Developers were unsure of when to use certain components or why to use others. The solution was to work with them to answer their questions, identify common questions, and document the answers inside the system.
Learnings
Design systems are hard, but they don't have to be. This is what I learned along the way:
1. Work together (Product & Dev) constantly
Going lone-wolf only leads to massive amounts of rework and does nothing but fuel egos.
2. Assumptions are fine, but test them
Gut feelings, intuition, market research, user data, your CEO's great aunt's cousin – all good sources of data. Blindly updating or building a system to accommodate any of them without testing your assumptions will, at best, lead to a one-sided project, and at worst, alienate a majority of your users.
3. Humility is essential
Mark the moment you think you know better than anyone else as the moment of failure. You would be surprised where wisdom and insight can be found.
4. It's not your identity
Don't get too attached to the system.

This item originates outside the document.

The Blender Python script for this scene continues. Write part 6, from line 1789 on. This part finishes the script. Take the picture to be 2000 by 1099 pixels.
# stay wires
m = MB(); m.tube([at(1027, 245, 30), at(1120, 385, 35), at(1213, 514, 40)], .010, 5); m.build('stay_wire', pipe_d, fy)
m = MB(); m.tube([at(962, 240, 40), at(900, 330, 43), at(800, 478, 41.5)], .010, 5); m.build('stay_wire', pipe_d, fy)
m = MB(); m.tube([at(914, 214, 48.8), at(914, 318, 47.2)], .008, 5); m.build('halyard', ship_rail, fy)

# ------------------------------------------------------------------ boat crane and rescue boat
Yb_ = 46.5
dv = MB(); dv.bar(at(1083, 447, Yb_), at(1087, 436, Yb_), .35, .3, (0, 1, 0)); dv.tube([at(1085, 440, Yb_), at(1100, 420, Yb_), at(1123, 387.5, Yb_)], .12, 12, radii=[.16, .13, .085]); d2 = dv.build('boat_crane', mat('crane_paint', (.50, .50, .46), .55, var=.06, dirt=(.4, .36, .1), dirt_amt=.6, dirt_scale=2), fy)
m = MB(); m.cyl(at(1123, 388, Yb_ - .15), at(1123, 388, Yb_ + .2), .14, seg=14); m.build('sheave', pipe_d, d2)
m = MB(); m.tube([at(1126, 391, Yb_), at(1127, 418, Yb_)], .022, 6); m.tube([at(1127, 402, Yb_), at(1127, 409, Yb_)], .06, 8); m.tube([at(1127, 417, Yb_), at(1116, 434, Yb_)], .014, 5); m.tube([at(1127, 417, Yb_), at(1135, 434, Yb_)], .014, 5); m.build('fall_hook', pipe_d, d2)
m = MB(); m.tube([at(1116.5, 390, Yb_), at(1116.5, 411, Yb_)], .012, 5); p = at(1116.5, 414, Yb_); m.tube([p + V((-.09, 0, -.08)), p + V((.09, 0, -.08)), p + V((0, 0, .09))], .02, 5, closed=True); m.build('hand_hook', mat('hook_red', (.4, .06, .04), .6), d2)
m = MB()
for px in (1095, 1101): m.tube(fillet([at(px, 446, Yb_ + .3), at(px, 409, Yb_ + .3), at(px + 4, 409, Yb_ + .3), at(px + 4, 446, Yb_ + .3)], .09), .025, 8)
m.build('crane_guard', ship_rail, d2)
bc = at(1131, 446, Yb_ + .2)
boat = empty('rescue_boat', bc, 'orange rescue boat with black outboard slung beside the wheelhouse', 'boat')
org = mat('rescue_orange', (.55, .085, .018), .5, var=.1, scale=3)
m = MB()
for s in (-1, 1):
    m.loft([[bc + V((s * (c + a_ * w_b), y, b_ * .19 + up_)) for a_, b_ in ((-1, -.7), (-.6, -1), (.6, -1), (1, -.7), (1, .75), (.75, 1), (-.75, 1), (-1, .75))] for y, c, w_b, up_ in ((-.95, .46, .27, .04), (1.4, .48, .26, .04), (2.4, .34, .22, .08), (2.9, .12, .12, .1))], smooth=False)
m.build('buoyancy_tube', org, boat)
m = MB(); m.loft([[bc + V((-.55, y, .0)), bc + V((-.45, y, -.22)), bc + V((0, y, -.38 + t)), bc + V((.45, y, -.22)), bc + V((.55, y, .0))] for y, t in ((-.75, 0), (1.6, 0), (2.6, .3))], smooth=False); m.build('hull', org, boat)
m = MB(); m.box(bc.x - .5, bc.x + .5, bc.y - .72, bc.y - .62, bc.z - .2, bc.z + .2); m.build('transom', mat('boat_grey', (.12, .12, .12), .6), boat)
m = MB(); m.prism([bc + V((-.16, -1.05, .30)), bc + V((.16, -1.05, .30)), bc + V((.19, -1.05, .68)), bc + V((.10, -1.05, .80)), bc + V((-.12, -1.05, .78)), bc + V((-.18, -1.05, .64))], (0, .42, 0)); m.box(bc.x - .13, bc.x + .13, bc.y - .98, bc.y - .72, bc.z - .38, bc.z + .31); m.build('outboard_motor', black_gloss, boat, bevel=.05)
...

Believe in it, champion it, but understand the best thing for the system might be ripping some of it out and redoing it.
5. You're never “done”
Successful design systems should be living and ever-changing. Your product is constantly evolving; your design system should follow suit.
6. Make it mission-focused
A component & design system should be a successful marriage of business mission and user goals. Keep both at the forefront as you design and you will have effective answers when (not if, when) the designs are challenged.